In any case, Paul Bender, a professor of constitutional law at Arizona State University's Sandra Day O'Connor College of Law, said there's a strong case for letting juries decide sentencing retrials in cases like McKinney's, but he doesn't believe a majority of the court will agree with those arguments.

"I don't think there are five votes on the court to reverse a death penalty based on a technical issue," Bender said.

McKinney and his half brother, Charles Michael Hedlund, were both convicted of murder in the deaths of Mertens and McClain during a series of burglaries in metro Phoenix. Hedlund also is on death row and has asked the Supreme Court to review his death sentence on similar grounds.

Prosecutors say both men beat and stabbed Mertens during a struggle at her home and that McKinney pinned Mertens to the floor and shot her in the back of the head.

About two weeks later, prosecutors say McKinney and Hedlund ransacked McClain’s home during a burglary and that one of them fatally shot McClain as he slept.

The Arizona Supreme Court, which had already upheld McKinney’s sentences in 1996, was asked by prosecutors to review his punishments again after the 9th Circuit Court of Appeals concluded the state court applied an unconstitutional rule that required mitigating evidence, such as post-traumatic stress disorder, to be directed tied to the crime in order to be relevant at sentencing.

McKinney’s lawyers say their client suffered from post-traumatic stress because of a horrific childhood in which he was physically abused, frequently deprived of food and water and locked him outside the home with little clothing.

Prosecutors urged the court to uphold the 2018 state court review of McKinney's sentences, saying his evidence of post-traumatic stress was considered by Arizona courts and that the review of his sentences didn't reopen his case.

In upholding the sentences last year, the state's highest court said it placed minimal weight on McKinney’s mitigation evidence, given the aggravating circumstances of the killings.
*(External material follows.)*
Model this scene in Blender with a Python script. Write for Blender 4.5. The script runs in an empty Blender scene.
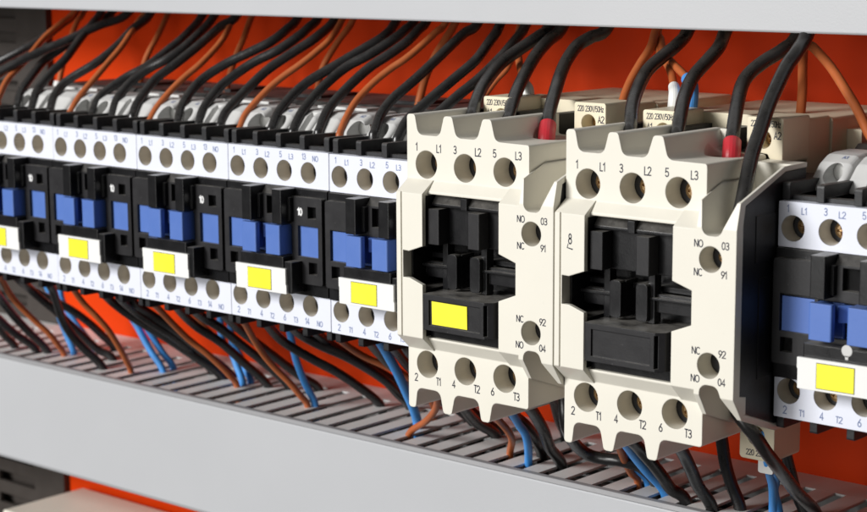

The court said the crimes were planned and that McKinney had stated before Mertens' shooting death that he would kill anyone he encountered during the burglary.
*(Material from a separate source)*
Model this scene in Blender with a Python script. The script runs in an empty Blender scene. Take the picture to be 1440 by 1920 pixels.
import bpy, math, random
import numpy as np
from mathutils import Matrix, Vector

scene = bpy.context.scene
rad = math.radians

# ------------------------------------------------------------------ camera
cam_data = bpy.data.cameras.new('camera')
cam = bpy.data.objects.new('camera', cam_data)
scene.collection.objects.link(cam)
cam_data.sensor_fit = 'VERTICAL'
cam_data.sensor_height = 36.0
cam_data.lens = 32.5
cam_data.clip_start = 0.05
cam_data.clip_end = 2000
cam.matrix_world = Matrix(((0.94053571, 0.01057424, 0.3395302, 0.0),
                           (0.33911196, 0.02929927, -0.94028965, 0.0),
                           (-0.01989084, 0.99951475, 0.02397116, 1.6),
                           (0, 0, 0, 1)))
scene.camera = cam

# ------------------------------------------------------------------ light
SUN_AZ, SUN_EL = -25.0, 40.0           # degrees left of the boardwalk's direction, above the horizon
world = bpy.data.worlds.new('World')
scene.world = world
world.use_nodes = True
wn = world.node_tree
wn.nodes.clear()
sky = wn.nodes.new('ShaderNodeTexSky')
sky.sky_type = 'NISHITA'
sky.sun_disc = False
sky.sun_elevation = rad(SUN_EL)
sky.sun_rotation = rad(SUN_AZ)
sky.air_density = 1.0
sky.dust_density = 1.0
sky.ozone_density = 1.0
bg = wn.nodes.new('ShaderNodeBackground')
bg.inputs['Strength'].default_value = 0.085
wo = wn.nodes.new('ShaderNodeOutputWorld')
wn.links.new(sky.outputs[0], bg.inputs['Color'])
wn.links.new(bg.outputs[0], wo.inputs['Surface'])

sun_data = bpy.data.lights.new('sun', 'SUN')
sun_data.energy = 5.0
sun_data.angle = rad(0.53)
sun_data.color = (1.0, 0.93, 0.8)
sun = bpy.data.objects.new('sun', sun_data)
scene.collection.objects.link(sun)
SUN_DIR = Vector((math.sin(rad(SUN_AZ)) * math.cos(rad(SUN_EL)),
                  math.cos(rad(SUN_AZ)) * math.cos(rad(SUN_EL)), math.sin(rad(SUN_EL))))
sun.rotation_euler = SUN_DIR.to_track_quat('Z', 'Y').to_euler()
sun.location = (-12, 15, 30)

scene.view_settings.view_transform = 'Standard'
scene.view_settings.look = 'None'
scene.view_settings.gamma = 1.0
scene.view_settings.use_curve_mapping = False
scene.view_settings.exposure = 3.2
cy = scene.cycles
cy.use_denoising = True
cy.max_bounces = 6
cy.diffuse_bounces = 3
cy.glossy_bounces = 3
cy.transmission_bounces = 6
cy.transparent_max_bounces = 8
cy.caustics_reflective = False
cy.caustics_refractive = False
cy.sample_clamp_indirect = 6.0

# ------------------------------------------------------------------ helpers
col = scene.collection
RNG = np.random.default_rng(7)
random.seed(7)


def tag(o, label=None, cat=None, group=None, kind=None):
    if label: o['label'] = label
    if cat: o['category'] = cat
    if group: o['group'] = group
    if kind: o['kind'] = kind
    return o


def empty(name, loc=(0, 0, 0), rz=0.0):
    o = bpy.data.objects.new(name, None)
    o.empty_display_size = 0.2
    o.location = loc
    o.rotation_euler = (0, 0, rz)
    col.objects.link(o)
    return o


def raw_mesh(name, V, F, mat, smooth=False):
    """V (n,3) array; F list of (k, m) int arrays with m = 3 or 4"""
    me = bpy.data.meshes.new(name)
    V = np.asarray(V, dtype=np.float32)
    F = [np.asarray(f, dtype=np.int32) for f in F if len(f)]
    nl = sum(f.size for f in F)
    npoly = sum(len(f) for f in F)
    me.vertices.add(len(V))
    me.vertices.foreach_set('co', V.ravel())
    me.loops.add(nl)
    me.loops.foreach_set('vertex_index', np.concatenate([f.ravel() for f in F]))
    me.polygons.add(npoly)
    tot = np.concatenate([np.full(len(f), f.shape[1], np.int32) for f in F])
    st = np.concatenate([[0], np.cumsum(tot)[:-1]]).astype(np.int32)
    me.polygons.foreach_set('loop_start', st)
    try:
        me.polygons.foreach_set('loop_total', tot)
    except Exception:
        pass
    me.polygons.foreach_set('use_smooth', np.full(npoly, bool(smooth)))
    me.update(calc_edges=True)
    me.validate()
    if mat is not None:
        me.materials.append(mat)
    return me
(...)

McKinney's attorneys maintain that although his conviction was considered final in 1996, his case was reopened last year when the state Supreme Court reviewed his sentences.

McKinney's attorneys also alleged the state court violated an earlier U.S. Supreme Court ruling that concluded that the sentencer in a death penalty case can't refuse to consider relevant mitigating evidence. They say the remedy for violating the rule was resentencing.

"You shouldn't be able to say that if it doesn't have a connection to a crime, then it's not really mitigation," said Sharmila Roy, one of McKinney's attorneys.

Yavapai County Attorney Sheila Polk, who wasn't involved in the McKinney prosecution but is chairwoman of a prosecutors' group that argued against his legal positions in a friend-of-the-court brief, said a ruling in McKinney's favor would disrupt the finality that victims' families have gotten through earlier verdicts and would "truly open up what we see an endless system of review and appeals in these cases."

The Arizona attorney general's office, which is defending McKinney's death sentences before the U.S. Supreme Court, declined to comment.